(Scenes as source code)
-.-.-
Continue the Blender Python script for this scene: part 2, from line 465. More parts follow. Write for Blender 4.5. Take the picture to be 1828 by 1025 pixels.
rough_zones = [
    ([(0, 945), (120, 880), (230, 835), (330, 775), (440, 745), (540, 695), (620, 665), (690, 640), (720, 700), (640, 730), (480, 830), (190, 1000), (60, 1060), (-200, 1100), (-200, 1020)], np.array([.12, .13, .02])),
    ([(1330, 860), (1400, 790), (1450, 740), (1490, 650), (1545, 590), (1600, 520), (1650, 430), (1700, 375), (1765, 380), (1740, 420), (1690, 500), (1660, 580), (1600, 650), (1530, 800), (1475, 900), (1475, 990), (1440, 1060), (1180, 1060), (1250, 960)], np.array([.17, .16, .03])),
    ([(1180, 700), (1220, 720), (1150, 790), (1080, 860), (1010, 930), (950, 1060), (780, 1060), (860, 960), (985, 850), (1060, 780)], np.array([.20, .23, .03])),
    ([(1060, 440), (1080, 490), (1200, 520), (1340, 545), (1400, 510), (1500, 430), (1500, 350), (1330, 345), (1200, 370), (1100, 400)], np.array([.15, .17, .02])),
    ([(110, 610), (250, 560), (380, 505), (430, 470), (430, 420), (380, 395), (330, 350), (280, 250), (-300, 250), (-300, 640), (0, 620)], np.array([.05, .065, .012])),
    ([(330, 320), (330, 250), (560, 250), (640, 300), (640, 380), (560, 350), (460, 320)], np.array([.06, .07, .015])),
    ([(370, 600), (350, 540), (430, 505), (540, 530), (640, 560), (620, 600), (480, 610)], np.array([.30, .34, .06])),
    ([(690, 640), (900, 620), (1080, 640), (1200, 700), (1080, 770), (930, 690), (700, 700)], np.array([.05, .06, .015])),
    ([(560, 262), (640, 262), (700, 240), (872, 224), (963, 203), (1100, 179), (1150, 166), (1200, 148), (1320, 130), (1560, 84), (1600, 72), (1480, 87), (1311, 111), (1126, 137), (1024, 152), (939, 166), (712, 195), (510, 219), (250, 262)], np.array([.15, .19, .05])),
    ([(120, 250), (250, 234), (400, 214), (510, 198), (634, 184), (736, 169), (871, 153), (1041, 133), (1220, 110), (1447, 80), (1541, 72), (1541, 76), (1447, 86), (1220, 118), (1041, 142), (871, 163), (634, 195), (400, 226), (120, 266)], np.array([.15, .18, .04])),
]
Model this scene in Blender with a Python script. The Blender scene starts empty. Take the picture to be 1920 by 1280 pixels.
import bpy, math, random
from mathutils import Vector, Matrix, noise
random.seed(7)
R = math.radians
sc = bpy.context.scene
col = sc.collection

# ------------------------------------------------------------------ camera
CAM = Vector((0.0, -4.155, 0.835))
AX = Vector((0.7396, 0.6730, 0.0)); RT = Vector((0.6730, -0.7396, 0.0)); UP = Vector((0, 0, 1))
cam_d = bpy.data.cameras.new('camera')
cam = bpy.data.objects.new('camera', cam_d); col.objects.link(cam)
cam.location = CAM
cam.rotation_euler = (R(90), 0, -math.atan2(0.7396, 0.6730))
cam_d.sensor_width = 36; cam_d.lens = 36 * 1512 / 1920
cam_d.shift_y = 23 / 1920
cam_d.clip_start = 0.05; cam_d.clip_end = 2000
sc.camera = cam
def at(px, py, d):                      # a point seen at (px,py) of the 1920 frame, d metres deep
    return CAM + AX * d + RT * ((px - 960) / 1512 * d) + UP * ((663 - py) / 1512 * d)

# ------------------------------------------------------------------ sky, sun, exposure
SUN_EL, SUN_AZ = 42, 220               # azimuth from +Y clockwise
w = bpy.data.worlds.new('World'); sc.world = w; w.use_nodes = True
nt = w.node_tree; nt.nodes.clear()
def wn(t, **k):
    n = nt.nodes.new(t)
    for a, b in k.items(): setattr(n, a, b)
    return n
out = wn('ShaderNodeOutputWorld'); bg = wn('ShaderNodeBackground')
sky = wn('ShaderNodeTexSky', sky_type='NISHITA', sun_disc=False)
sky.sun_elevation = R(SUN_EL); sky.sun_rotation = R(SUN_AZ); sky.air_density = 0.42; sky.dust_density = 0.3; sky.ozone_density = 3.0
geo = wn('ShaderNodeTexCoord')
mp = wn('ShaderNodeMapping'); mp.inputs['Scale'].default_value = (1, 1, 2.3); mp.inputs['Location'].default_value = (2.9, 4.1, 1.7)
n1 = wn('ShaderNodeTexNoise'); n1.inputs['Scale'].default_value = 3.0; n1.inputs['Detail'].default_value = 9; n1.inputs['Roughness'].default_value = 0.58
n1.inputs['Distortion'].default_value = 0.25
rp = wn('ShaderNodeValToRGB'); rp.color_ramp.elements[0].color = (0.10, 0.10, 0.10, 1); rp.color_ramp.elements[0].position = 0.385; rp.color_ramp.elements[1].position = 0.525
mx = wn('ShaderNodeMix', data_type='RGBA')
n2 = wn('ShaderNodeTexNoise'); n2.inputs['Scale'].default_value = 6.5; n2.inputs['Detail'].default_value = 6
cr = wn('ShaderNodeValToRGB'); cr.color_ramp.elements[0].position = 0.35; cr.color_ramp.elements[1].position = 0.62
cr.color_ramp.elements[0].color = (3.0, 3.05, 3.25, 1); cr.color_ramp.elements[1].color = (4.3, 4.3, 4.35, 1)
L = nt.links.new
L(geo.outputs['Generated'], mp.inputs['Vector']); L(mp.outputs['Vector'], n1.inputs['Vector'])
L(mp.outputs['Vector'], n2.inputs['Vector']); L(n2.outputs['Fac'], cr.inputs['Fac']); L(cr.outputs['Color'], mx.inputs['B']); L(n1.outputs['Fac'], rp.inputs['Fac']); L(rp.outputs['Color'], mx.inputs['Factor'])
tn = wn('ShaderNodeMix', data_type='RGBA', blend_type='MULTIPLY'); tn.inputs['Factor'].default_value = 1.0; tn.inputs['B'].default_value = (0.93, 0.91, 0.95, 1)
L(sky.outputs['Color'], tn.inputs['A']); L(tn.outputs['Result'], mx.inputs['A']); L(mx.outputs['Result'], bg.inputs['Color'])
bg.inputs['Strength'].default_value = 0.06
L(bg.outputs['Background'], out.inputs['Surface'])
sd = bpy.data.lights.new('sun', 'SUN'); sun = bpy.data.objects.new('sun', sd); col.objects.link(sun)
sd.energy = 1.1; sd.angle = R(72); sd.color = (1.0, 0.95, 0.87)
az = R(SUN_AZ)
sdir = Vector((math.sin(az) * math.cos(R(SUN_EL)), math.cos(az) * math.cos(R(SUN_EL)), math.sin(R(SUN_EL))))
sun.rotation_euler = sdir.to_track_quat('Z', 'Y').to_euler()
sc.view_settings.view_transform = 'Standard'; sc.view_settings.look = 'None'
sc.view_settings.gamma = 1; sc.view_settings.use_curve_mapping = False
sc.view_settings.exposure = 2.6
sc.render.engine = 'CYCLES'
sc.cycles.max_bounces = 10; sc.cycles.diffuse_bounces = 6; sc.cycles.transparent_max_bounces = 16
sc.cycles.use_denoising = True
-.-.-
Task details →
Looking at the records above, say how many lines hold the string "pixels". Write nothing but the number.

Task answer →
2